Tony Tolles, director of real estate development for the Newark nonprofit New Community Corporation, says HDTI helped him get a better grasp of the complexities of the affordable housing market. Tolles came to the course with extensive experience heading the finances of nonprofits but he’d recently taken over real estate projects for New Community and needed guidance. “One of the biggest challenges has been how to identify a viable project, develop it, and later get the capital stack that makes a deal come together,” he says. “It’s a new world for me, especially when it comes to identifying where the money to fund projects is, especially in the inner city where we don’t have a lot of equity to start with.” 

 “The best way to learn,” he adds, “is through interaction with other people, and [at HDTI], you got to see what makes a deal come together, what priorities to set and just where to find the money you need.”

To 2.0 and Beyond

LISC Newark is pressing on with ways to help graduates strengthen their credentials further.
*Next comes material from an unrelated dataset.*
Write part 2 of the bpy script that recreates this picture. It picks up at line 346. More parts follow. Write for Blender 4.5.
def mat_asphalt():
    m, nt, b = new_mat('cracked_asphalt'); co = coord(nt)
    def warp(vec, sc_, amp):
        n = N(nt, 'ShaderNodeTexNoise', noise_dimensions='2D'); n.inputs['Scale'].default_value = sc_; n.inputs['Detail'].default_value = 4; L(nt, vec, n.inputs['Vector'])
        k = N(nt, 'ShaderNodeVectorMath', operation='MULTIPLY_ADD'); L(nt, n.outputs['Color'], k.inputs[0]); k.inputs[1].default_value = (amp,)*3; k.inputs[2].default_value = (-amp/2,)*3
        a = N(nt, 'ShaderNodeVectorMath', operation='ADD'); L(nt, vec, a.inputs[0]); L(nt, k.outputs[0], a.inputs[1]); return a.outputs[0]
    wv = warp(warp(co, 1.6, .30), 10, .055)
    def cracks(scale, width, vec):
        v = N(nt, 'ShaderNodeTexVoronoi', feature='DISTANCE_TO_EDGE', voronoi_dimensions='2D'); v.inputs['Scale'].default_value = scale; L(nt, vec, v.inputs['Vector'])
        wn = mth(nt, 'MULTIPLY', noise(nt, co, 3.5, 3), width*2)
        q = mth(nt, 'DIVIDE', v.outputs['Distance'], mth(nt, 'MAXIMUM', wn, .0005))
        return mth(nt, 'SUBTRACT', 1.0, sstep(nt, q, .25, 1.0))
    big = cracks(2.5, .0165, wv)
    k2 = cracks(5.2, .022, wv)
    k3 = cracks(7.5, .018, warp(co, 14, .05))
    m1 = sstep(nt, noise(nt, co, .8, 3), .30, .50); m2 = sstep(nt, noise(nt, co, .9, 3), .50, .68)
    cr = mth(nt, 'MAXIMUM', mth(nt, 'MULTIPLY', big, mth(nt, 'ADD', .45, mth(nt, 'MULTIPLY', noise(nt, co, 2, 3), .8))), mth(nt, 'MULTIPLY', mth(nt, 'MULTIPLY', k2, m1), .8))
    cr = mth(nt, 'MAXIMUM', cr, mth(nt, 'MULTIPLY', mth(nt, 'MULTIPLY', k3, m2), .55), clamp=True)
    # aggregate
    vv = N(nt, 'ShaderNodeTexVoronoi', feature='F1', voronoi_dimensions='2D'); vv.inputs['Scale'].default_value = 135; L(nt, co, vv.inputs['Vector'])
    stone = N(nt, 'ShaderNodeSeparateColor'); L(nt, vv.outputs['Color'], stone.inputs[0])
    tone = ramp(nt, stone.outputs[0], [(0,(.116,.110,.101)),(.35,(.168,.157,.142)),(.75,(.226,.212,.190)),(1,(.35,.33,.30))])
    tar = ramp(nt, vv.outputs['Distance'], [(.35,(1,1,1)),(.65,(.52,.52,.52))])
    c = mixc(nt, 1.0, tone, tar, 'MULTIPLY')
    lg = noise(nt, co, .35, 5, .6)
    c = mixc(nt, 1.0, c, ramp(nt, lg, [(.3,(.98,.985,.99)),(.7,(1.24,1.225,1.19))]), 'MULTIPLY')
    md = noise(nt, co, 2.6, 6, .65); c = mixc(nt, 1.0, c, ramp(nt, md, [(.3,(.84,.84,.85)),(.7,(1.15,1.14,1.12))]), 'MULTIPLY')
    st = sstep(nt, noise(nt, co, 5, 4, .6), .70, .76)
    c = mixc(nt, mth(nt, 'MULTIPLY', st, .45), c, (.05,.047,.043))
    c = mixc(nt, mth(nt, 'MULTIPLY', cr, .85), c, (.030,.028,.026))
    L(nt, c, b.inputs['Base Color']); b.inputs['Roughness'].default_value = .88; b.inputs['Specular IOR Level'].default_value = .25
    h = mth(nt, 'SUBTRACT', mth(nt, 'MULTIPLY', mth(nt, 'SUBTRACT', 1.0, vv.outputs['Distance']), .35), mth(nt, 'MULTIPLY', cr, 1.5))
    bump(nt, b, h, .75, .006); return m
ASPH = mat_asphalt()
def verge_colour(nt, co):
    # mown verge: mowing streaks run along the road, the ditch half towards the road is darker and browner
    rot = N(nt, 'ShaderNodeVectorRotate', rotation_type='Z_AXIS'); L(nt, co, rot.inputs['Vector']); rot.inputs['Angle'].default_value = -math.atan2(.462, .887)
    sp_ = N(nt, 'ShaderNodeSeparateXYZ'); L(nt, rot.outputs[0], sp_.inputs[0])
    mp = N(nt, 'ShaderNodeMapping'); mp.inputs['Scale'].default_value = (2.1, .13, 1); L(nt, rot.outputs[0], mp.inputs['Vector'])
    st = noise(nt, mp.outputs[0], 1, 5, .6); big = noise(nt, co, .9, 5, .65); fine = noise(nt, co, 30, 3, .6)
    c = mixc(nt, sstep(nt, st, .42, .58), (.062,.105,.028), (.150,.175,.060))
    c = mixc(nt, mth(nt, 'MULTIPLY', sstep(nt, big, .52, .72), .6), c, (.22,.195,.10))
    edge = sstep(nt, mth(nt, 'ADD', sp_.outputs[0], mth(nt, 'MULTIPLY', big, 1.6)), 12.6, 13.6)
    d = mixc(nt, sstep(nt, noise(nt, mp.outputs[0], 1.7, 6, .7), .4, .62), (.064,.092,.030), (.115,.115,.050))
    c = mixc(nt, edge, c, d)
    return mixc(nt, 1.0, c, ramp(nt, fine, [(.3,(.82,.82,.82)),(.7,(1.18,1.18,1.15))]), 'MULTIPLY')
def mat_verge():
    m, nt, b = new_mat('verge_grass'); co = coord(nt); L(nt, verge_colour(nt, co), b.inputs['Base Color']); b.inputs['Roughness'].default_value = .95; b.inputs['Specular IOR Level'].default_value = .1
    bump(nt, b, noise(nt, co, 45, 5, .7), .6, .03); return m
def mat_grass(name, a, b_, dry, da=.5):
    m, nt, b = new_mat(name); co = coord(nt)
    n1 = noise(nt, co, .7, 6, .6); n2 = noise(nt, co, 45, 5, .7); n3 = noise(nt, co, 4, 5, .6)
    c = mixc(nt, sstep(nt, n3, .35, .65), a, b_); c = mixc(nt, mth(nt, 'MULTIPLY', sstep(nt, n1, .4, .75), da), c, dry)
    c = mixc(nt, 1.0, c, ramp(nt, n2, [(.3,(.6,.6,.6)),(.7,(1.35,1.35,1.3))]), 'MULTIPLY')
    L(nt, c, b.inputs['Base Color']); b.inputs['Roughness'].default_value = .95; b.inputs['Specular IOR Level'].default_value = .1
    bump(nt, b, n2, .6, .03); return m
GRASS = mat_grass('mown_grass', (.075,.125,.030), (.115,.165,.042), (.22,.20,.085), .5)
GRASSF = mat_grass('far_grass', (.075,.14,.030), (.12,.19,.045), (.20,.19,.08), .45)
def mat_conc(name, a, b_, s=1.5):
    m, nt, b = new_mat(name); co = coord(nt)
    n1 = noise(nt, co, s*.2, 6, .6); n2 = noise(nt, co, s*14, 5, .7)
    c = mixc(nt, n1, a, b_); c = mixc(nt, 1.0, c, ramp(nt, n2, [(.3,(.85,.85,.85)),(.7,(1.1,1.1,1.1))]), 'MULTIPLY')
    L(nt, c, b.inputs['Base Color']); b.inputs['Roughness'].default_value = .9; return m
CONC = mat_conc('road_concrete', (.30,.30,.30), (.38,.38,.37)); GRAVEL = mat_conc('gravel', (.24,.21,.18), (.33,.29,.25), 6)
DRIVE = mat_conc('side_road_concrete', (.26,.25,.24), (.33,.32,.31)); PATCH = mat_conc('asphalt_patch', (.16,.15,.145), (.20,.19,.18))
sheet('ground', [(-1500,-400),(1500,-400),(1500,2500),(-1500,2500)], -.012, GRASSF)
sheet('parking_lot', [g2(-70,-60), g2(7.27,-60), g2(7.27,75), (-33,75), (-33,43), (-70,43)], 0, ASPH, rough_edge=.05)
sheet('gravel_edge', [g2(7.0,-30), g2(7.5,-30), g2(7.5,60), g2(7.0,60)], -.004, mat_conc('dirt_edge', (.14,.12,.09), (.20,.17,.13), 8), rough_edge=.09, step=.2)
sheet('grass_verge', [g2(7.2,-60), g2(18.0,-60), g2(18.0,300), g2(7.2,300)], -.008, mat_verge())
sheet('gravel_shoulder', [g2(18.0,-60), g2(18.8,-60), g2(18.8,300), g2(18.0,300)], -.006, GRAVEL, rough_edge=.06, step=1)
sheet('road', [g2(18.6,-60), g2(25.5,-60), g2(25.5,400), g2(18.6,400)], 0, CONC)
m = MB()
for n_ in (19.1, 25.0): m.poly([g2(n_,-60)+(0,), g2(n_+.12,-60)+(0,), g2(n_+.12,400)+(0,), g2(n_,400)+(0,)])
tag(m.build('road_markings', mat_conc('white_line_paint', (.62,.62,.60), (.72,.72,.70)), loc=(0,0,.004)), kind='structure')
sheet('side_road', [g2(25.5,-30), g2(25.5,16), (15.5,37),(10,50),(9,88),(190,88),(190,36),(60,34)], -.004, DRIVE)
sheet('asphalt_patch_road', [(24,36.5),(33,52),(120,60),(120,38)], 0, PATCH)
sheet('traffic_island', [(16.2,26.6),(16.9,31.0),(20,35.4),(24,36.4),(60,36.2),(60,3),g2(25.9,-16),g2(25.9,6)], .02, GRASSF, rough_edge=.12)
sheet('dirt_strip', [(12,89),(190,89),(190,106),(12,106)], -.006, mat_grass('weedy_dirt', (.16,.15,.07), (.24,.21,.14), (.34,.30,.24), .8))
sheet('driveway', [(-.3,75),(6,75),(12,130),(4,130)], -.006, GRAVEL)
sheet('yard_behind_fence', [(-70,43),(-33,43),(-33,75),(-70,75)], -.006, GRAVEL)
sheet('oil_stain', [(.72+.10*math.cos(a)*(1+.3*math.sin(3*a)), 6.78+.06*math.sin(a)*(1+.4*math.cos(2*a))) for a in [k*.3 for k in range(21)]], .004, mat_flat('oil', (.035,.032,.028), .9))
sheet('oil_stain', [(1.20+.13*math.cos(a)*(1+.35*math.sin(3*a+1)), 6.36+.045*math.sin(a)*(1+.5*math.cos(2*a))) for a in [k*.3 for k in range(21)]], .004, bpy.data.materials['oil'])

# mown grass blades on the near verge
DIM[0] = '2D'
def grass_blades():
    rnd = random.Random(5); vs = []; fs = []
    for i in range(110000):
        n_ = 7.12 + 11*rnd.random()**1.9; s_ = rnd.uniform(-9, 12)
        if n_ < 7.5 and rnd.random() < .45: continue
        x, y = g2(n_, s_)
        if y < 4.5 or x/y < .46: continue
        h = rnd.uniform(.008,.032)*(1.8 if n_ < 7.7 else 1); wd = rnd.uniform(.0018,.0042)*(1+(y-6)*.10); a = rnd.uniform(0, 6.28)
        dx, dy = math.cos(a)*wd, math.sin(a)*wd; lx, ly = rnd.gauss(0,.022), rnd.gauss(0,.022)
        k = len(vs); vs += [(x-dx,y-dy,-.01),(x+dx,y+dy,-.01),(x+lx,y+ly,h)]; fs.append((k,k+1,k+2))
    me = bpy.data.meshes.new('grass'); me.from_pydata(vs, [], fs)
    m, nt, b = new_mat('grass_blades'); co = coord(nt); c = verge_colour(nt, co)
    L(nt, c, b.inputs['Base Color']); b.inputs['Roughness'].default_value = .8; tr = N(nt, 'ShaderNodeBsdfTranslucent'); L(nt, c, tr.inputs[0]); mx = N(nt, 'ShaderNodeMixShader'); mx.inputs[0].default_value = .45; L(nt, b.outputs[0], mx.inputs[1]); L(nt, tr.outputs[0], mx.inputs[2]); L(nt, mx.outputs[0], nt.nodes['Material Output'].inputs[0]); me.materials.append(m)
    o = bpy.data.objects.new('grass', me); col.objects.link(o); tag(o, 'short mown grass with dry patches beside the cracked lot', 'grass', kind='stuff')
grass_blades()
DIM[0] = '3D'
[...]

This past spring, the organization unveiled a “2.0” version of HDTI, one that centers on helping six of the 2021 graduates get their specific projects they began in last year’s class to the finish line. Participants are teamed with mentors from various facet of the industry, including developers and lenders. They meet weekly with their coaches to talk concretely about how to move closer to ribbon-cutting day.

“We are building on their knowledge base with the added benefit of deep coaching to help them develop the first project in their pipelines,” says Judith Thompson-Morris. “If we provide the support to make it a success, we’re helping emerging developers get into the business for the long-term.”